For those of us on the Right, who have to deal with our own excesses and histories, this is not a shocking statement. I do wonder, however, how this blunt revelation sounds to those on the Left (read through the comments of this thread at CSPT, for example) more concerned with American hegemony than with the persecution faced by Iraqis.
According to Cohen, there were people who saw the disgusting irony on display of Lefties who had fully supported interventions in Bosnia, Kosovo, and Afghanistan but couldn't agree with intervention in Iraq.
The South American playwright Ariel Dorfman, who had experienced state terror in General Pinochet's Chile, published a letter to an 'unknown Iraqi' and asked, 'What right does anyone have to deny you and your fellow Iraqis that liberation from tyranny? What right do we have to oppose the war the United States is preparing to wage on your country, if it could indeed result in the ousting of Saddam Hussein?'
His reply summed up the fears of tens of millions of people. War would destabilise the Middle East and recruit more fanatics to terrorist groups. It would lead to more despots 'pre-emptively arming themselves with all manner of apocalyptic weapons and, perhaps, to Armageddon'. Dorfman also worried about the casualties - which, I guess, were far higher than he imagined - and convinced himself that the right course was to demand that Bush and Blair pull back. Nevertheless, he retained the breadth of mind and generosity of spirit to sign off with 'heaven help me, I am saying that I care more about the future of this sad world than about the future of your unprotected children'.
Cohen doesn't pull any punches in his criticism of American and British policy in Iraq, either. He describes the ineptitude, corruption, and skullduggery associated with the worst parts of the post-invasion season and states that those things should be condemned. But that's not the same as opposing Iraq's liberation.
When a war to overthrow Saddam Hussein came, the liberals had two choices. The first was to oppose the war, remain hypercritical of aspects of the Bush administration's policy, but support Iraqis as they struggled to establish a democracy.
The policy of not leaving Iraqis stranded was so clearly the only moral option, it never occurred to me that there could be another choice. I did have an eminent liberal specialist on foreign policy tell me that 'we're just going to have to forget about Saddam's victims', but I thought he was shooting his mouth off in the heat of the moment. From the point of view of the liberals, the only grounds they would have had to concede if they had stuck by their principles in Iraq would have been an acknowledgement that the war had a degree of legitimacy. They would still have been able to say it was catastrophically mismanaged, a provocation to al-Qaeda and all the rest of it....All they would have had to accept was that the attempt to build a better Iraq was worthwhile and one to which they could and should make a positive commitment.
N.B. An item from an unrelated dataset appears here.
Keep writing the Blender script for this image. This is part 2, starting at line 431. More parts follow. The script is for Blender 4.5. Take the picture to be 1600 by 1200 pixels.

A small price to pay; a price all their liberal principles insisted they had a duty to pay. Or so it seemed.
The second choice for the liberals was to do the wrong thing for the right reasons. To look at the Iraqi civilians and the British and American troops who were dying in a war whose central premise had proved to be false, and to go berserk; to allow justifiable anger to propel them into 'binges of posturing and ultra-radicalism' as the Sixties liberals had done when they went off the rails. As one critic characterised the position, they would have to pretend that 'the United States was the problem and Iraq was its problem'. They would have to maintain that the war was not an attempt to break the power of tyranny in a benighted region, but the bloody result of a 'financially driven mania to control Middle Eastern oil, and the faith-driven crusade to batter the crescent with the cross'.
They chose to go berserk.
This analysis of the Left is chilling in its accuracy. I look forward to reading Cohen's book.